**Problem:**
Leaving out every picture, copy the lines of the data exactly, from the first through the line containing "rad = math.radians".

**Collected data:**
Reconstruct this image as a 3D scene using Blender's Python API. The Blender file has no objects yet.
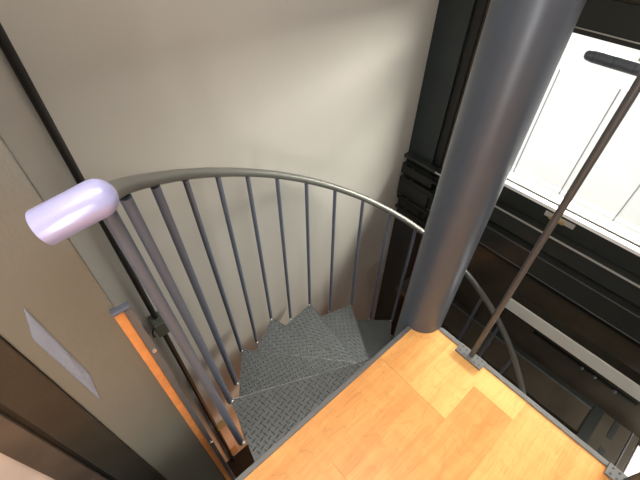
import bpy, bmesh, math, random
from mathutils import Vector, Matrix
random.seed(7)
S = bpy.context.scene
C = bpy.context.collection
PI = math.pi
rad = math.radians

# ---------------------------------------------------------------- materials
def mat(name, col, rough=.5, metal=0., spec=.5, bump=None, vary=None, coat=0.):
    """procedural material; bump=(scale,strength), vary=(scale, amount)"""
    m = bpy.data.materials.new(name); m.use_nodes = True
    nt = m.node_tree; b = nt.nodes['Principled BSDF']
    b.inputs['Base Color'].default_value = (*col, 1)
    b.inputs['Roughness'].default_value = rough
    b.inputs['Metallic'].default_value = metal
    b.inputs['Specular IOR Level'].default_value = spec
    b.inputs['Coat Weight'].default_value = coat
    tc = nt.nodes.new('ShaderNodeTexCoord')
    if vary:
        n = nt.nodes.new('ShaderNodeTexNoise'); n.inputs['Scale'].default_value = vary[0]
        n.inputs['Detail'].default_value = 5
        nt.links.new(tc.outputs['Object'], n.inputs['Vector'])
        r = nt.nodes.new('ShaderNodeValToRGB')
        a = vary[1]
        r.color_ramp.elements[0].position = .3; r.color_ramp.elements[1].position = .7
        r.color_ramp.elements[0].color = (*[c*(1-a) for c in col], 1)
        r.color_ramp.elements[1].color = (*[min(1, c*(1+a)) for c in col], 1)
        nt.links.new(n.outputs['Fac'], r.inputs['Fac'])
        nt.links.new(r.outputs['Color'], b.inputs['Base Color'])
    if bump:
        n = nt.nodes.new('ShaderNodeTexNoise'); n.inputs['Scale'].default_value = bump[0]
        n.inputs['Detail'].default_value = 6
        nt.links.new(tc.outputs['Object'], n.inputs['Vector'])
        bp = nt.nodes.new('ShaderNodeBump'); bp.inputs['Strength'].default_value = bump[1]
        bp.inputs['Distance'].default_value = .002
        nt.links.new(n.outputs['Fac'], bp.inputs['Height'])
        nt.links.new(bp.outputs['Normal'], b.inputs['Normal'])
    return m

M = {}
M['plaster'] = mat('plaster', (.48, .475, .45), .8, spec=.25, bump=(260, .35), vary=(1.5, .03))
M['partition'] = mat('partition', (.175, .172, .148), .45, spec=.5, bump=(220, .25), vary=(4, .04))
M['ceiling'] = mat('ceiling_paint', (.75, .73, .69), .85, bump=(120, .2))
M['column'] = mat('column_paint', (.074, .09, .12), .34, metal=.25, spec=.5, bump=(500, .12), vary=(8, .04))
M['rail'] = mat('rail_paint', (.17, .175, .165), .33, metal=.35, bump=(500, .1))
M['baluster'] = mat('baluster_paint', (.12, .14, .19), .42, metal=.2, bump=(400, .1))
M['tread'] = mat('tread_steel', (.165, .183, .195), .36, metal=.5, bump=(300, .15), vary=(25, .08))
M['nosing'] = mat('worn_highlight_steel', (.25, .27, .28), .34, metal=.6, vary=(120, .5))  # worn tread edge, with the pale nosing highlights painted in
M['trim'] = mat('edge_steel', (.15, .155, .165), .42, metal=.3, bump=(300, .1), vary=(20, .06))
M['rod'] = mat('rod_steel', (.06, .061, .064), .42, metal=.1)
M['screw'] = mat('screw_zinc', (.85, .85, .85), .4, metal=1.)
M['hole'] = mat('dark_screw', (.09, .1, .12), .4, metal=.6)
M['dark'] = mat('dark_steel', (.024, .027, .025), .45, spec=.5, vary=(6, .2), bump=(200, .1))
M['teal'] = mat('dark_column_steel', (.016, .024, .027), .4, vary=(5, .2))
M['black'] = mat('black_steel', (.006, .007, .007), .5)
M['brown'] = mat('dark_brown_panel', (.056, .046, .033), .4, vary=(4, .35))
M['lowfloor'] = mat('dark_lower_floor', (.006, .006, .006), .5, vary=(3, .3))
M['silver'] = mat('silver_edge', (.5, .5, .49), .35, metal=.4)
M['beamwhite'] = mat('pale_beam', (.78, .79, .77), .45, bump=(200, .1), vary=(10, .03))
M['cap'] = mat('lavender_sleeve', (.46, .47, .82), .28, metal=.2, spec=.6, bump=(60, .12), coat=.3)
M['conduit'] = mat('conduit_black', (.010, .010, .011), .55)
M['box'] = mat('box_grey', (.07, .08, .07), .35)
M['brass'] = mat('brass', (.6, .42, .2), .35, metal=.8)
M['orangestrip'] = mat('strip_orange', (.74, .30, .10), .4, vary=(30, .12))
M['jamb'] = mat('dark_jamb', (.028, .026, .021), .38, bump=(150, .3), vary=(12, .2))
M['jamb2'] = mat('brown_jamb', (.07, .055, .044), .4, bump=(150, .3), vary=(9, .3))
M['pale'] = mat('pale_door', (.55, .47, .42), .3, vary=(5, .1))
M['siding'] = mat('white_siding', (.82, .83, .82), .6)
M['seam'] = mat('siding_seam', (.26, .26, .28), .6)
M['frame'] = mat('window_frame_dark', (.014, .017, .016), .4)
M['framewhite'] = mat('sill_white', (.8, .8, .82), .5)
M['gutter'] = mat('gutter_grey', (.03, .03, .033), .5)
M['plant'] = mat('yellow_green_leaf', (.45, .5, .25), .5, vary=(20, .3))
M['paper'] = mat('white_board', (.85, .85, .83), .6)

def glass_mat(name, col, rough, alpha):
    m = bpy.data.materials.new(name); m.use_nodes = True
    nt = m.node_tree; nt.nodes.clear()
    o = nt.nodes.new('ShaderNodeOutputMaterial'); mx = nt.nodes.new('ShaderNodeMixShader')
    t = nt.nodes.new('ShaderNodeBsdfTransparent'); g = nt.nodes.new('ShaderNodeBsdfGlossy') if alpha < .2 else nt.nodes.new('ShaderNodeBsdfPrincipled')
    t.inputs['Color'].default_value = (*col, 1); g.inputs['Roughness'].default_value = rough
    g.inputs[0].default_value = (.60, .68, .84, 1)
    mx.inputs['Fac'].default_value = alpha
    if alpha > .2:
        n = nt.nodes.new('ShaderNodeTexNoise'); n.inputs['Scale'].default_value = 30
        b = nt.nodes.new('ShaderNodeBump'); b.inputs['Strength'].default_value = .3; b.inputs['Distance'].default_value = .002
        nt.links.new(n.outputs['Fac'], b.inputs['Height']); nt.links.new(b.outputs['Normal'], g.inputs['Normal'])
    nt.links.new(t.outputs[0], mx.inputs[1]); nt.links.new(g.outputs[0], mx.inputs[2]); nt.links.new(mx.outputs[0], o.inputs[0])
    return m
M['glass'] = glass_mat('window_glass', (.97, .98, .98), .02, .06)
M['film'] = glass_mat('clear_plastic', (.86, .88, .95), .08, .26)

def wood_floor_mat():
    m = bpy.data.materials.new('maple_planks'); m.use_nodes = True
    nt = m.node_tree; b = nt.nodes['Principled BSDF']; N = nt.nodes.new; L = nt.links.new
    tc = N('ShaderNodeTexCoord'); at = N('ShaderNodeAttribute'); at.attribute_name = 'plank'
    sep = N('ShaderNodeSeparateColor'); L(at.outputs['Color'], sep.inputs[0])
    # shift grain per plank
    comb = N('ShaderNodeCombineXYZ'); ml = N('ShaderNodeMath'); ml.operation = 'MULTIPLY'; ml.inputs[1].default_value = 17.
    L(sep.outputs[1], ml.inputs[0]); L(ml.outputs[0], comb.inputs[0]); L(ml.outputs[0], comb.inputs[2])
    add = N('ShaderNodeVectorMath'); L(tc.outputs['Object'], add.inputs[0]); L(comb.outputs[0], add.inputs[1])
    mp = N('ShaderNodeMapping'); mp.inputs['Scale'].default_value = (1.2, 9, 3); L(add.outputs[0], mp.inputs[0])
    n1 = N('ShaderNodeTexNoise'); n1.inputs['Scale'].default_value = 2.2; n1.inputs['Detail'].default_value = 7; n1.inputs['Distortion'].default_value = .6
    L(mp.outputs[0], n1.inputs['Vector'])
    # fine grain
    mp2 = N('ShaderNodeMapping'); mp2.inputs['Scale'].default_value = (4, 90, 3); L(add.outputs[0], mp2.inputs[0])
    n2 = N('ShaderNodeTexNoise'); n2.inputs['Scale'].default_value = 2; n2.inputs['Detail'].default_value = 4; L(mp2.outputs[0], n2.inputs['Vector'])
    # cathedral lines
    mp3 = N('ShaderNodeMapping'); mp3.inputs['Scale'].default_value = (1.6, 7, 2); L(add.outputs[0], mp3.inputs[0])
    n3 = N('ShaderNodeTexNoise'); n3.inputs['Scale'].default_value = 1.7; n3.inputs['Detail'].default_value = 2.5; n3.inputs['Distortion'].default_value = .5; L(mp3.outputs[0], n3.inputs['Vector'])
    m1 = N('ShaderNodeMath'); m1.operation = 'MULTIPLY'; m1.inputs[1].default_value = 11; L(n3.outputs['Fac'], m1.inputs[0])
    m2 = N('ShaderNodeMath'); m2.operation = 'FRACT'; L(m1.outputs[0], m2.inputs[0])
    r3 = N('ShaderNodeValToRGB'); e = r3.color_ramp.elements
    e[0].position = 0; e[0].color = (.55, .55, .55, 1); e[1].position = .12; e[1].color = (1, 1, 1, 1)
    e2 = r3.color_ramp.elements.new(.9); e2.color = (.97, .97, .97, 1); e3 = r3.color_ramp.elements.new(1.); e3.color = (.6, .6, .6, 1)
    L(m2.outputs[0], r3.inputs[0])
    # cross-grain shimmer
    mp4 = N('ShaderNodeMapping'); mp4.inputs['Scale'].default_value = (26, 5, 1); mp4.inputs['Rotation'].default_value = (0, 0, .25); L(add.outputs[0], mp4.inputs[0])
    n4 = N('ShaderNodeTexNoise'); n4.inputs['Scale'].default_value = 1.3; n4.inputs['Detail'].default_value = 3; L(mp4.outputs[0], n4.inputs['Vector'])
    ra = N('ShaderNodeValToRGB'); e = ra.color_ramp.elements
    e[0].position = .3; e[0].color = (.66, .28, .085, 1); e[1].position = .72; e[1].color = (.88, .52, .19, 1)
    mm = N('ShaderNodeMath'); mm.operation = 'MULTIPLY_ADD'; mm.inputs[1].default_value = .5; mm.inputs[2].default_value = .05
    L(sep.outputs[0], mm.inputs[0])
    mm2 = N('ShaderNodeMath'); mm2.operation = 'MULTIPLY_ADD'; mm2.inputs[1].default_value = .5; L(n1.outputs['Fac'], mm2.inputs[0]); L(mm.outputs[0], mm2.inputs[2])
    L(mm2.outputs[0], ra.inputs[0])
    def mulcol(a, bb, f):
        x = N('ShaderNodeMix'); x.data_type = 'RGBA'; x.blend_type = 'MULTIPLY'; x.inputs[0].default_value = f
        L(a, x.inputs[6]); L(bb, x.inputs[7]); return x.outputs[2]
    c = mulcol(ra.outputs[0], r3.outputs[0], .30)
    r2 = N('ShaderNodeValToRGB'); r2.color_ramp.elements[0].position = .35; r2.color_ramp.elements[0].color = (.82, .78, .74, 1); r2.color_ramp.elements[1].position = .6
    L(n2.outputs['Fac'], r2.inputs[0]); c = mulcol(c, r2.outputs[0], .4)
    r4 = N('ShaderNodeValToRGB'); r4.color_ramp.elements[0].position = .4; r4.color_ramp.elements[0].color = (.86, .82, .76, 1); r4.color_ramp.elements[1].position = .6
    L(n4.outputs['Fac'], r4.inputs[0]); c = mulcol(c, r4.outputs[0], .35)
    # small knots
    vo = N('ShaderNodeTexVoronoi'); vo.inputs['Scale'].default_value = 6.5; mp5 = N('ShaderNodeMapping'); mp5.inputs['Scale'].default_value = (.6, 1.6, 1)
    L(add.outputs[0], mp5.inputs[0]); L(mp5.outputs[0], vo.inputs['Vector'])
    r5 = N('ShaderNodeValToRGB'); r5.color_ramp.elements[0].position = .02; r5.color_ramp.elements[0].color = (.45, .28, .18, 1); r5.color_ramp.elements[1].position = .05
    L(vo.outputs['Distance'], r5.inputs[0]); c = mulcol(c, r5.outputs[0], .7)
    L(c, b.inputs['Base Color']); b.inputs['Roughness'].default_value = .38; b.inputs['Specular IOR Level'].default_value = .4
    return m
M['floor'] = wood_floor_mat()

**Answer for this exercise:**
Reconstruct this image as a 3D scene using Blender's Python API. The Blender file has no objects yet.
import bpy, bmesh, math, random
from mathutils import Vector, Matrix
random.seed(7)
S = bpy.context.scene
C = bpy.context.collection
PI = math.pi
rad = math.radians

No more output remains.